Paris is also likely to perform some conjuring tricks, transferring pension funds into government coffers in a transparent attempt to massage the public debt figures. Next year's performance will determine which country can join EMU in 1997, or, in the case of Germany and France, whether it can begin on time.

However obvious it may seem, both finance ministers vehemently denied yesterday that reaching the Maastricht goal was proving a strain. But talk of a "stability pact" was couched in much vaguer terms than a year ago, when Germany felt it could dictate fiscal policy to other EU states.

Since then, Germany has busted the budget once, and is set to bust it again this year. Instead of calling for punitive fines on miscreant governments, Germany pins its own hopes of entry on some creative accounting.

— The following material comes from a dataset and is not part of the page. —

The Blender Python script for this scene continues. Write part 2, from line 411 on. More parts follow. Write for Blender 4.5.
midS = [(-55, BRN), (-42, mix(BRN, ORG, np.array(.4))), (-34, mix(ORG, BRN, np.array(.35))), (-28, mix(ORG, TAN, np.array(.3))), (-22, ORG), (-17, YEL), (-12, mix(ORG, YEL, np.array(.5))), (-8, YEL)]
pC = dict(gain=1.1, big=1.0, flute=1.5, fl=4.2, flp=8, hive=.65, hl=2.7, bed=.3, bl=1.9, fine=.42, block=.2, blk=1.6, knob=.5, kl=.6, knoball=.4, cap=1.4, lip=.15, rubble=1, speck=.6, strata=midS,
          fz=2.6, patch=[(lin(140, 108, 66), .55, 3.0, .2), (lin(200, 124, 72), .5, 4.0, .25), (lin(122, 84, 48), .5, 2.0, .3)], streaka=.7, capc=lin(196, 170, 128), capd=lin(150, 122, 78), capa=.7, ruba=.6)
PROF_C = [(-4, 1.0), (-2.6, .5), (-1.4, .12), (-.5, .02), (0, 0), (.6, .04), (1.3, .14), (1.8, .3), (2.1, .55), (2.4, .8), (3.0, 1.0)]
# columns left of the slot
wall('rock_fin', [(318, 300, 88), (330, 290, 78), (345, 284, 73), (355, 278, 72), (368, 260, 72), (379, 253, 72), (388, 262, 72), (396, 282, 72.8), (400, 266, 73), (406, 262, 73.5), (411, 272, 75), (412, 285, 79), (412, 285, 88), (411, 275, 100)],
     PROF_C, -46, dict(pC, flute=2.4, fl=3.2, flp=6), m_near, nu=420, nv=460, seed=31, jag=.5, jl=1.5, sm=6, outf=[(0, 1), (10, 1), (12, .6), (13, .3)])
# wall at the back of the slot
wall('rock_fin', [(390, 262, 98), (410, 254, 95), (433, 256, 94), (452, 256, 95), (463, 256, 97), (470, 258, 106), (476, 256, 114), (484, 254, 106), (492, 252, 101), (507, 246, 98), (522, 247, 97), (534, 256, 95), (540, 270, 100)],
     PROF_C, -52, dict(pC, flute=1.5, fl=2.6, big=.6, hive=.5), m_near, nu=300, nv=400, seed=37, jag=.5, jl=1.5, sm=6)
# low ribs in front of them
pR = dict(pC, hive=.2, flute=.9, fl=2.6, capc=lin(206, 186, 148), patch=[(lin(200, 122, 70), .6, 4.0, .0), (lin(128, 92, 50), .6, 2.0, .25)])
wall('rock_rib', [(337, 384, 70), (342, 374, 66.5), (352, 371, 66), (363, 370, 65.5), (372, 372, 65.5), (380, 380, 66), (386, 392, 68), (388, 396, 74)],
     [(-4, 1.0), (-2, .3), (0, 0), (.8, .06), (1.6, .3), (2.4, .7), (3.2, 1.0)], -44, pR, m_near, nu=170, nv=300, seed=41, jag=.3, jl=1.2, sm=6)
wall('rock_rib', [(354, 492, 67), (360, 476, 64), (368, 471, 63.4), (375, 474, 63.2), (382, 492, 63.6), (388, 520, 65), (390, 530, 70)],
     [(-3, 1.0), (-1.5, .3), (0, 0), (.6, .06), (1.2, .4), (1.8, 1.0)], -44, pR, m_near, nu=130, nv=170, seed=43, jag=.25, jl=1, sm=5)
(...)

While Germany would be loath to use the word "flexibility" in its vocabulary, Bonn officials have recently been re-reading the Treaty in a frantic search for loopholes. They have discovered that the figures can be interpreted as mere guidelines. The common wisdom now is that Germany will scrape in, give or take a few tenths of a percentage point, but that France will need more help from the accountants. German Chancellor, Dr Helmut Kohl expressed confidence yesterday that EMU would begin in 1999 with five member states.

The U-turn in Bonn has alarmed Germany's central bankers. Dr Hans Tietmeyer, the head of the Bundesbank, voiced his anxiety yesterday about the danger of the political will triumphing over financial sense. "Monetary union must rest on solid foundations," he said.

But even Dr Tietmeyer has become somewhat vague of late about the precise conditions for EMU. At a symposium last week, he implied that an applicant's general state of fiscal health was more important than arbitrary figures. If the Bundesbank is prepared to turn a blind eye, who is to stop everybody else from doing the same?